OBJECTIVE: Collect every line in the records below that contains the word "finishes".

THE RECORDS:
★ ★ ★
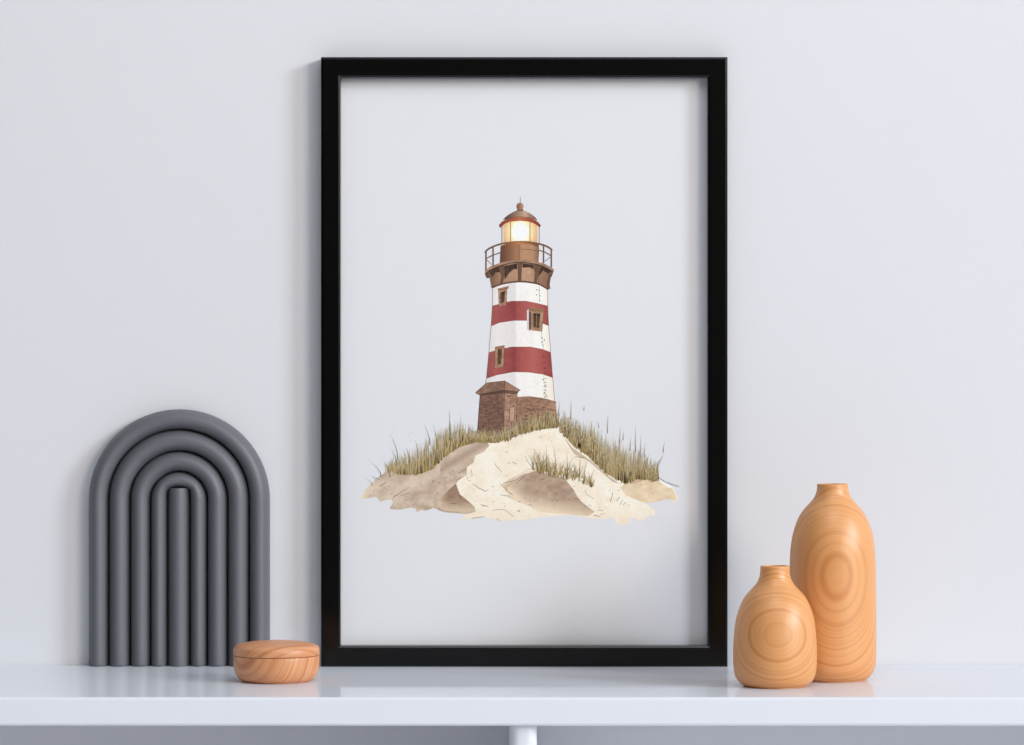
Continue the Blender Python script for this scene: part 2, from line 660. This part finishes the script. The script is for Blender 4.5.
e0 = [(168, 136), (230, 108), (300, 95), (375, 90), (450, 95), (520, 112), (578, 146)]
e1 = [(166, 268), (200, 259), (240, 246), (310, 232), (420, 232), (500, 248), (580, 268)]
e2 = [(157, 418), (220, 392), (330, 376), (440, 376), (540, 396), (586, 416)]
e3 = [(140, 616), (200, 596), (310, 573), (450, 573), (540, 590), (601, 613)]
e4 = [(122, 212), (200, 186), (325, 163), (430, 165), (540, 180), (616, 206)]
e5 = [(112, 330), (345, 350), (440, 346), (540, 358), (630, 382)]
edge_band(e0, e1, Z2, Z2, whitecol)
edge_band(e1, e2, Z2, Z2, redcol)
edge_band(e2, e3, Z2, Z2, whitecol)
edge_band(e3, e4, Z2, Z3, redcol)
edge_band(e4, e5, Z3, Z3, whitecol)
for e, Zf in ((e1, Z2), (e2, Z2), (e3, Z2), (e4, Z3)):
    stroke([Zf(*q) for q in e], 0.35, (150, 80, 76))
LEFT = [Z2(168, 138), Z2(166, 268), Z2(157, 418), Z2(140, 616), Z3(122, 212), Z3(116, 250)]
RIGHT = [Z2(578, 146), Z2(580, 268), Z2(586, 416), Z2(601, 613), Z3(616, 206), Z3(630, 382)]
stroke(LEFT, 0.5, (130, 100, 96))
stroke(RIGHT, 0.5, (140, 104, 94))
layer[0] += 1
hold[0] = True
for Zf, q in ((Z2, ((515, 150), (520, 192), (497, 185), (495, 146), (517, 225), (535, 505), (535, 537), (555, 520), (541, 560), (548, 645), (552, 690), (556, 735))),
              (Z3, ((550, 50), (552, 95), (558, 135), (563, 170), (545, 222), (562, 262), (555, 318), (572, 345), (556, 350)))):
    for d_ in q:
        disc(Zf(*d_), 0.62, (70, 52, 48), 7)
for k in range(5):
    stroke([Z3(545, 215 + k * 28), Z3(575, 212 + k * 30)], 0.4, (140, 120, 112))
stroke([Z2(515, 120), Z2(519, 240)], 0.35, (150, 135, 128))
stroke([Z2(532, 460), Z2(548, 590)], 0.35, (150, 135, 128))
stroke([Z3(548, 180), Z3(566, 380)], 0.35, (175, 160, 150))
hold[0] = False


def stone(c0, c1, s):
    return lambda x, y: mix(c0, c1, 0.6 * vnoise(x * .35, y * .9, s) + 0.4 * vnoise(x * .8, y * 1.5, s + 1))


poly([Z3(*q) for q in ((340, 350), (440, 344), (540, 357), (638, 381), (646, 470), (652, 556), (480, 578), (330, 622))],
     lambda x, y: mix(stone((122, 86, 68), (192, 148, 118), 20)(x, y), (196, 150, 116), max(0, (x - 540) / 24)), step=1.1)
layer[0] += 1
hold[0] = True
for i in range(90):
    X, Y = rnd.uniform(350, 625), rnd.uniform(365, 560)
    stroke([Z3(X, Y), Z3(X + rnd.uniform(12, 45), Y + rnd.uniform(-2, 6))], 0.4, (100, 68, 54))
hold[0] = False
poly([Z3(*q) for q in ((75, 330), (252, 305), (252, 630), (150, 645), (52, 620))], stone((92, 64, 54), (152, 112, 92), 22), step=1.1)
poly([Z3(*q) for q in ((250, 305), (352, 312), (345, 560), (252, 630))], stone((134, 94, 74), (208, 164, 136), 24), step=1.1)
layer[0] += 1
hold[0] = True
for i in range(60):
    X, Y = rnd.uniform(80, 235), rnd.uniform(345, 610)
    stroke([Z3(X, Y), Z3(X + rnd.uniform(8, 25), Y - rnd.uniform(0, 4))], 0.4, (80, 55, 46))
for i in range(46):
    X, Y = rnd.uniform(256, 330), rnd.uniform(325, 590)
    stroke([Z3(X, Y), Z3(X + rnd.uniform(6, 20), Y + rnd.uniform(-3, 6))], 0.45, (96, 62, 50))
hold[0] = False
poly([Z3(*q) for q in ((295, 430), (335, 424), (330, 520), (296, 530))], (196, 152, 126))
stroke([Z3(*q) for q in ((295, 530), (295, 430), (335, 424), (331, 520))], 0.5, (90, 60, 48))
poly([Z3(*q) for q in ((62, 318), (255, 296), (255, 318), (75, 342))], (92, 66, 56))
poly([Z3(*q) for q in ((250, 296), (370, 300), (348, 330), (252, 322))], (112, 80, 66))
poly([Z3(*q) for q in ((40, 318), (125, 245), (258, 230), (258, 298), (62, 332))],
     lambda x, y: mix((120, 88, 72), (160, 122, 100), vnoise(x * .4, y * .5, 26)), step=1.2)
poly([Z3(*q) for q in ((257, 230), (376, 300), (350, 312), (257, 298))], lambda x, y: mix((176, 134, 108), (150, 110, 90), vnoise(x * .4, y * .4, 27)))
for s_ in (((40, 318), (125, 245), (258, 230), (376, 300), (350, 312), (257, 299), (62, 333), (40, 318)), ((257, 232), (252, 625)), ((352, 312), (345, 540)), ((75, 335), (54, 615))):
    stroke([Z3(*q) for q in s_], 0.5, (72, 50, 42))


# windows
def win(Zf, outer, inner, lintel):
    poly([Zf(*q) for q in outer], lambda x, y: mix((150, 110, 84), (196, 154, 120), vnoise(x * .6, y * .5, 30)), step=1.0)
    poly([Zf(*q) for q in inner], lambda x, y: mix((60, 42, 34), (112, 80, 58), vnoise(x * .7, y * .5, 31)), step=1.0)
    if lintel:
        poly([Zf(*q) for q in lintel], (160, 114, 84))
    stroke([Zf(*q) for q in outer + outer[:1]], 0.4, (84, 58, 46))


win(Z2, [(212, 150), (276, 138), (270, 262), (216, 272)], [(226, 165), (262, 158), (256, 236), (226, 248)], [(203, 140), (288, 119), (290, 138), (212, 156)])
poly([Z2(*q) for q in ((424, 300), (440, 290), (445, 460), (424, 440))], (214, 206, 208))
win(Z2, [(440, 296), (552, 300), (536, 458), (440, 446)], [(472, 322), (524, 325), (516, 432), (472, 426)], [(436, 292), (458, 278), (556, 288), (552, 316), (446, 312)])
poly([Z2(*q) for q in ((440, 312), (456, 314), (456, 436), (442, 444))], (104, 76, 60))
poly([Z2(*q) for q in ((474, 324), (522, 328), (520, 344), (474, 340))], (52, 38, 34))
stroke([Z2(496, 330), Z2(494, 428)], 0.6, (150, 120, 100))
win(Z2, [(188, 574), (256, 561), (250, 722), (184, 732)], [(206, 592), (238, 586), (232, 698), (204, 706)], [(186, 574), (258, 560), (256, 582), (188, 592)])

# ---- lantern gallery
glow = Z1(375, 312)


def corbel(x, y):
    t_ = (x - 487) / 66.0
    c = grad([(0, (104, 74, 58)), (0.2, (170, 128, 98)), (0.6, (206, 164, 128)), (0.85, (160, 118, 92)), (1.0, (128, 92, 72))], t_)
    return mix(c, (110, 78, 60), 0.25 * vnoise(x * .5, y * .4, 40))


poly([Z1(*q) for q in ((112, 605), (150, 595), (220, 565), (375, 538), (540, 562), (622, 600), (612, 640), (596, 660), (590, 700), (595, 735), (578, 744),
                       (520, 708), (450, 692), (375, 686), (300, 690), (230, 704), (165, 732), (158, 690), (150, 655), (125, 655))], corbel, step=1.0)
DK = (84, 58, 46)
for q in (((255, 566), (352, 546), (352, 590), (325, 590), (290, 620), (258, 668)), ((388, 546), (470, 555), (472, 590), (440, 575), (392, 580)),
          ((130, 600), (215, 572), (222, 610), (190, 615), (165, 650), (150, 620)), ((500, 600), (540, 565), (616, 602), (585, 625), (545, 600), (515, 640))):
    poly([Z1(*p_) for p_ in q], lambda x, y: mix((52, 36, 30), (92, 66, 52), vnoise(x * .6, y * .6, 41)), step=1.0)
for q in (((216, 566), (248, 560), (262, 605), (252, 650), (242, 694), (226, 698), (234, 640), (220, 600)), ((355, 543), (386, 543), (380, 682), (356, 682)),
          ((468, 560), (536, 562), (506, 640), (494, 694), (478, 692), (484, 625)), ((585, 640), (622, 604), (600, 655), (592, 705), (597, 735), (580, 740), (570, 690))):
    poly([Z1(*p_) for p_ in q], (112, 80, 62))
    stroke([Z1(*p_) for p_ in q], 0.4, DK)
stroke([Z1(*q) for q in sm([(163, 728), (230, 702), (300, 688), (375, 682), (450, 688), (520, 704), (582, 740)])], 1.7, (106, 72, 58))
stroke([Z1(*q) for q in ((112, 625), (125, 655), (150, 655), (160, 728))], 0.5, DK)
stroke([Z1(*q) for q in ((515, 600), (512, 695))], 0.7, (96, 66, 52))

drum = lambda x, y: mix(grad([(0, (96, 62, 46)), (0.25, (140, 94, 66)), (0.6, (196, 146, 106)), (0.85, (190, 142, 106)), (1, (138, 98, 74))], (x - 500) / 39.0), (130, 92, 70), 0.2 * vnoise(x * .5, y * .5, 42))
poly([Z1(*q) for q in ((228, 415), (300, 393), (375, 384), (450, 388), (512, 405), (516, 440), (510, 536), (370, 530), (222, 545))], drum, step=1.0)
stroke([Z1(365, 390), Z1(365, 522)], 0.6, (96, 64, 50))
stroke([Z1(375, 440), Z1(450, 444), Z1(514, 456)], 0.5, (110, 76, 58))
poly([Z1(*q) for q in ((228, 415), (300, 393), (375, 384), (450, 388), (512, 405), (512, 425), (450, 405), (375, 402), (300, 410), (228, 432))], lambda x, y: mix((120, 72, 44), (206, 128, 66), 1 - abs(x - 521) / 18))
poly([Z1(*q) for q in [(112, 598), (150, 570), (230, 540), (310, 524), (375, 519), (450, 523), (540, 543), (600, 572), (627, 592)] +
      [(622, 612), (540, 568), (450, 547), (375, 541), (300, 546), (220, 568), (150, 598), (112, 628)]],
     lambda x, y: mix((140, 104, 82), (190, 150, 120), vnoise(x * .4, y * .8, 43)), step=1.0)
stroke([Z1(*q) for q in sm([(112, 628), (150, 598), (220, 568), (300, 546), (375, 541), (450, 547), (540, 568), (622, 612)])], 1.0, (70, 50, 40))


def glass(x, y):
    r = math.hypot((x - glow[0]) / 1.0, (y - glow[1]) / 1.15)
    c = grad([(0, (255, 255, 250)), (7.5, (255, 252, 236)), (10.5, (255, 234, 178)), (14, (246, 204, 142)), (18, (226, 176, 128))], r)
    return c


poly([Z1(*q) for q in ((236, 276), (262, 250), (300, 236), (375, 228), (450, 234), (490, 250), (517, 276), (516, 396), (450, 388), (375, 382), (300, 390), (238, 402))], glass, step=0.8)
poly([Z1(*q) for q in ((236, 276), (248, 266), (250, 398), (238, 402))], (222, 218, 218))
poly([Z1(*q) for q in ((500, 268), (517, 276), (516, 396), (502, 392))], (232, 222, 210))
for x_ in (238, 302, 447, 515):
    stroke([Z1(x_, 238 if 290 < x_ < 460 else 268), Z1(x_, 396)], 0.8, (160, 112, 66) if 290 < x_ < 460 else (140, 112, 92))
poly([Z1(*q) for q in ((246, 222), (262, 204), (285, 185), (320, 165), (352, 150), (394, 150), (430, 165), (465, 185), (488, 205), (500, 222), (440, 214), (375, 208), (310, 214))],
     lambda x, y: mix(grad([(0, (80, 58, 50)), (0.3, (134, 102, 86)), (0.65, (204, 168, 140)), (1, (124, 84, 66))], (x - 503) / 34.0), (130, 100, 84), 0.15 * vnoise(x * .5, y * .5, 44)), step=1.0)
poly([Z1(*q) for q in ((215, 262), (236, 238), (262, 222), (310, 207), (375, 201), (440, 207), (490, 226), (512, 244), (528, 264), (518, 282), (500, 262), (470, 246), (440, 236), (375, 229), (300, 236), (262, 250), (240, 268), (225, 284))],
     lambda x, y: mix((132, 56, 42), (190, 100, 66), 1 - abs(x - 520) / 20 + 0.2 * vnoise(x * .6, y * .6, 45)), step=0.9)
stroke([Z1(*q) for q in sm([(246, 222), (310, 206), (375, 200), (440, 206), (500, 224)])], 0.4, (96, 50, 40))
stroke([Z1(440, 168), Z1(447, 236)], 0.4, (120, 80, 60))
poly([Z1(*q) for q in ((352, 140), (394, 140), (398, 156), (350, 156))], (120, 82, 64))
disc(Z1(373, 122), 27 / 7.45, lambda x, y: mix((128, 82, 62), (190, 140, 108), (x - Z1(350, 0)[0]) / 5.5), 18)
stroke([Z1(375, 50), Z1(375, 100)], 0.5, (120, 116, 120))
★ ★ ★
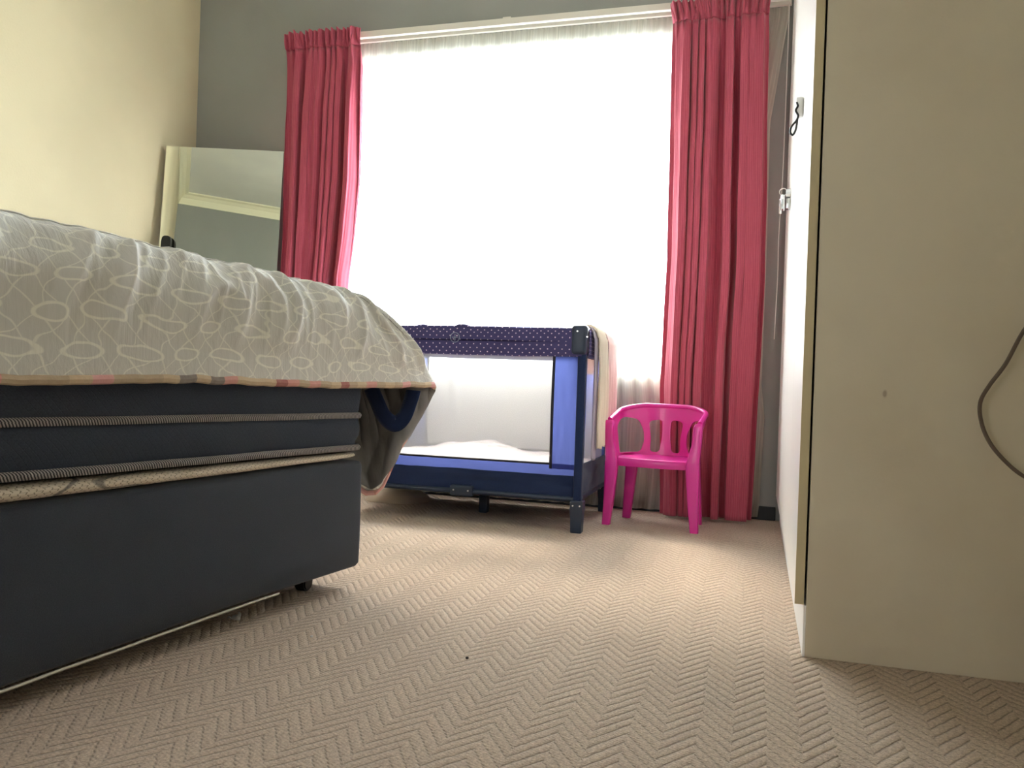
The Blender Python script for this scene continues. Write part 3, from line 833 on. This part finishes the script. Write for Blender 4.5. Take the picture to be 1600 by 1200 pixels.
★ ★ ★
WRITTEN SOLUTION:
Continue the Blender Python script for this scene: part 2, from line 660. This part finishes the script. The script is for Blender 4.5.
The Blender Python script for this scene continues. Write part 3, from line 833 on. This part finishes the script. Write for Blender 4.5. Take the picture to be 1600 by 1200 pixels.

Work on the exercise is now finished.